Money talks. Statistics mean money. What is then the most important thing to listen to? Statistics.

The whispers of creativity and love and kindness and hard work are seldom heard above the screaming of administrative-types seeking money-making statistics.

"The concentration of a child in play is analogous to the concentration of an artist of any discipline. But unless the child's output can be objectively measured, many administrators dismiss such activities and substitute activities which have a statistically measurable output." (L'Engle)

Recess is gone, in many schools. The time is needed to prepare for standardized tests. Wiggly little children have no outlet for their natural energy. They 'act up' and are punished. Helpless teachers cry out in vain for common sense and fairness and they are not heard. Such things do not exist in the world of statistics and measurements. And our children are standing in the corner, trying not to move, lest they disturb other children who are having facts crammed into their heads that they might retrieve them for the State.

I believe in testing. I'm no tree-huggin' earth mother who thinks children should sing and dig clay out of the ground for art and eat granola all day long. I believe in math and science and grammar and spelling and history.

But I also believe that these are only a partial list of things that our children need to learn, so they will become rational adults who care about others, are able to more-than-adequately take care of themselves and of others, and who know how to use their leisure time to laugh, and be enlightened.

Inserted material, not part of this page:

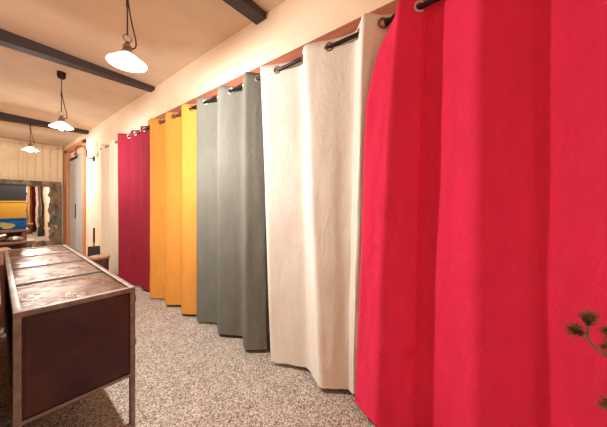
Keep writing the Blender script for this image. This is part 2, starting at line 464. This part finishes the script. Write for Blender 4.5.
# pleated curtain across the far wall
root = thing('pleated_curtain', 'pale beige pleated curtain hanging across the whole far wall behind the mirror', 'curtain', (0.2, 10.2, 0))
bm = B(); n, rows = 420, 14; g = []
for j in range(rows+1):
    f = j/rows; z = 0.03 + (2.875-0.03)*f; row = []
    for i in range(n+1):
        x = -1.7 + (3.0)*i/n
        ph = x*42 + 2.2*noise.noise((x*2.1, 0, 3)) + 0.5*noise.noise((x*3, z*0.7, 1))
        a = 0.020+0.014*noise.noise((x*2.6, z*0.25, 9))
        y = a*math.sin(ph) 
        row.append(bm.verts.new((x, y, z + 0.012*math.sin(x*19)*(f > 0.99))))
    g.append(row)
for j in range(rows):
    for i in range(n): bm.faces.new((g[j][i], g[j][i+1], g[j+1][i+1], g[j+1][i]))
cl = link('cloth', bm, M['beige'], root, True, 3.0)
so = cl.modifiers.new('thickness', 'SOLIDIFY'); so.thickness = 0.003
bm = B(); tube(bm, [(-1.7, 0, 2.890), (1.3, 0, 2.890)], 0.012, 10); link('curtain_track', bm, M['wall'], root)

# ------------------------------------------------------------------ pendant lamps (origin = shade rim centre)
def pendant(loc, ztop, label, cap=True):
    r = thing('pendant_lamp', label, 'hanging lamp', loc, 0, 'hanging lamps in a row along the ceiling')
    H = ztop - loc[2]
    bm = B()
    lathe(bm, [(0.030, 0.072), (0.036, 0.066), (0.056, 0.052), (0.095, 0.020), (0.119, 0.002), (0.1215, -0.002), (0.119, -0.005), (0.115, -0.001), (0.092, 0.015), (0.054, 0.046), (0.030, 0.058)], n=48)
    link('shade', bm, M['shade'], r, True, 1.2)
    bm = B(); lathe(bm, [(0, 0.060), (0.034, 0.060), (0.036, 0.080), (0.030, 0.088), (0.026, 0.110), (0.029, 0.114), (0.026, 0.122), (0.015, 0.134), (0.012, 0.150), (0, 0.152)], n=24); lh = link('lamp_holder', bm, M['brass'], r)
    bm = B(); lathe(bm, [(0, -0.042), (0.014, -0.040), (0.027, -0.026), (0.031, -0.010), (0.027, 0.010), (0.016, 0.030), (0.013, 0.055), (0, 0.055)], n=24); link('bulb', bm, M['bulb'], lh)
    bm = B()
    tube(bm, [(0.026*math.sin(k*2*PI/24), 0, 0.174+0.026*math.cos(k*2*PI/24)) for k in range(25)], 0.0035, 8); link('hanging_ring', bm, M['brass'], lh)
    bm = B(); tube(bm, [(0, 0, 0.196), (0, 0, H-0.03)], 0.0050, 8); link('cord', bm, M['cord'], r)
    bm = B()
    pts = [(0.0, 0, 0.435), (0.006, -0.002, 0.425), (0.014, -0.003, 0.36), (0.030, -0.006, 0.27), (0.048, -0.009, 0.19), (0.052, -0.010, 0.150), (0.046, -0.008, 0.125), (0.030, -0.003, 0.112), (0.022, 0, 0.104)]
    tube(bm, pts, 0.0050, 8)
    tube(bm, [(0, 0, 0.395), (0, 0, 0.455)], 0.009, 8)
    link('cord_loop', bm, M['cord'], r)
    bm = B()
    if cap: lathe(bm, [(0, H-0.088), (0.016, H-0.088), (0.036, H-0.076), (0.043, H-0.050), (0.046, H+0.004), (0, H+0.004)], n=24)
    else: lathe(bm, [(0, H-0.045), (0.008, H-0.045), (0.014, H-0.010), (0.014, H+0.002), (0, H+0.002)], n=16)
    link('canopy' if cap else 'ceiling_hook', bm, M['black'], r)
    return r
lamps = [((0.644, 2.09, 2.237), 2.945, 'hanging lamp with wide white shade, nearest of the lamps, in front of the long beam'),
         ((0.655, 4.52, 2.237), 2.944, 'hanging lamp with black ceiling cap, between the two farther beams'),
         ((0.630, 7.53, 2.320), 2.835, 'hanging lamp farthest down the room, on the farthest beam')]
for k, a in enumerate(lamps): pendant(*a, cap=k < 2)
def lamp_light(loc, up, down, col=(1.0, 0.97, 0.90)):
    # the bare bulb, and the cone of light its white shade throws down
    x, y, z = loc
    l = bpy.data.lights.new('bulb_light', 'POINT'); l.energy = up; l.color = col; l.shadow_soft_size = 0.03
    o = bpy.data.objects.new('bulb_light', l); o.location = (x, y, z-0.073); COL.objects.link(o)
    l = bpy.data.lights.new('shade_light', 'SPOT'); l.energy = down; l.color = col; l.shadow_soft_size = 0.06
    l.spot_size = math.radians(172); l.spot_blend = 1.0
    o = bpy.data.objects.new('shade_light', l); o.location = (x, y, z-0.075); COL.objects.link(o)
for (p, zt, _), up, down in zip(lamps, (35, 16, 33), (46, 19, 38)):
    lamp_light(p, up, down)
# unseen extra lamp behind the camera, added to brighten the near curtains
pendant((0.62, -2.30, 2.237), 2.945, 'added unseen hanging lamp behind the camera, fill light for the near curtains')
lamp_light((0.62, -2.30, 2.237), 8, 38)

# ------------------------------------------------------------------ long metal cabinet
cab = thing('metal_cabinet', 'long brown sheet-metal cabinet with grey steel frame standing on the carpet', 'cabinet', (0.3035, 1.580, 0), -math.radians(1.5))
W, L, Ht, tb = 0.440, 2.215, 0.795, 0.025
x0, x1 = -W/2, W/2
for lx in (x0, x1-tb):
    for ly in (0, L-tb):
        bm = B(); box(bm, (lx, ly, 0), (lx+tb, ly+tb, Ht-tb), 0.004); link('leg', bm, M['steel'], cab, True, 0.5)
bm = B()
for zz in (Ht-tb, 0.318, 0.050):
    t2 = tb if zz > 0.5 else 0.016
    box(bm, (x0, 0, zz), (x1, tb if zz > .5 else 0.018, zz+t2), 0.003); box(bm, (x0, L-tb, zz), (x1, L, zz+t2), 0.004)
    if zz > 0.1:
        box(bm, (x0, tb, zz), (x0+tb, L-tb, zz+t2), 0.004); box(bm, (x1-tb, tb, zz), (x1, L-tb, zz+t2), 0.004)
link('frame_rail', bm, M['steel'], cab, True, 0.5)
sl = (L-2*tb)/4
for k in range(4):
    a = tb+k*sl
    bm = B()
    nx, ny = 18, 18; gg = []
    for j in range(ny+1):
        row = []
        for i in range(nx+1):
            u, w = i/nx, j/ny
            ed = min(u, 1-u, w, 1-w)*2
            zz = Ht-0.010 + 0.010*min(1, ed*1.6)*(0.5+0.5*noise.noise((u*1.3+k*5, w*2.0, 1))) + 0.004*noise.noise((u*5+k*3, w*5, 2))*min(1, ed*4)
            row.append(bm.verts.new((x0+tb-0.002+(W-2*tb+0.004)*u, a+0.004+(sl-0.008)*w, zz)))
        gg.append(row)
    for j in range(ny):
        for i in range(nx): bm.faces.new((gg[j][i], gg[j][i+1], gg[j+1][i+1], gg[j+1][i]))
    e = bmesh.ops.extrude_face_region(bm, geom=bm.faces[:])
    bmesh.ops.translate(bm, vec=(0, 0, -0.012), verts=[q for q in e['geom'] if isinstance(q, bmesh.types.BMVert)])
    link('top_panel', bm, M['sheettop'], cab, True, 0.9)
for k in range(1, 4):
    bm = B(); box(bm, (x0+tb, tb+k*sl-0.005, Ht-0.018), (x1-tb, tb+k*sl+0.005, Ht-0.002), 0.002)
    link('top_seam', bm, M['steel'], cab, True, 0.5)
bm = B(); box(bm, (x0+tb, 0.006, 0.338), (x1-tb, 0.016, Ht-tb-0.002), 0.002)
box(bm, (x0+tb+0.008, 0.003, 0.346), (x1-tb-0.008, 0.008, Ht-tb-0.010), 0.002); link('end_panel', bm, M['sheet'], cab, True, 0.5)
bm = B(); box(bm, (x0+tb, L-0.016, 0.338), (x1-tb, L-0.006, Ht-tb), 0.002); link('end_panel', bm, M['sheet'], cab, True, 0.5)
for sx_ in (x0+0.006, x1-0.016):
    bm = B()
    for k in range(4): box(bm, (sx_, tb+k*sl+0.003, 0.340), (sx_+0.010, tb+(k+1)*sl-0.003, Ht-tb-0.002), 0.002)
    link('side_panel', bm, M['sheet'], cab, True, 0.5)
bm = B(); box(bm, (x0+tb, tb, 0.322), (x1-tb, L-tb, 0.334)); link('bottom_panel', bm, M['sheet'], cab, False)
for zz in (0.715, 0.480):
    bm = B(); box(bm, (x1-0.003, 0.006, zz), (x1+0.004, 0.020, zz+0.028), 0.002); tube(bm, [(x1+0.003, 0.013, zz-0.003), (x1+0.003, 0.013, zz+0.031)], 0.004, 8)
    link('hinge', bm, M['steel'], cab, True, 0.5)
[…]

We must never lose sight of the fact that civilizations are judged by the arts they leave behind, not for statistics and varsity letters. What will the archaeologists of the future be able to say about our civilization? That we taught our children to be joyless? That we valued a statistic far more than a painting? That we stifled laughter and encouraged apathy? "Where are the statues and paintings and stories?" Can you hear them wondering? CAN you?

It is sad but true that we are a litigious society. It is sad but true that many of the above facts originate out of fear of a lawsuit, or fear of adverse public opinion/publicity. The self-esteem police and the PC patrol are rampant, and are to be truly feared. That is sad, too.

But it is even sadder that the society which strikes the most fear into the hearts of the schools was created by this fact-finding mentality that is so prevalent today.

The saddest, and the truest, is that this is a vicious circle, and no one seems to have the intestinal fortitude to straighten it out. Indeed, as so many of us have discovered, it is too dangerous to try.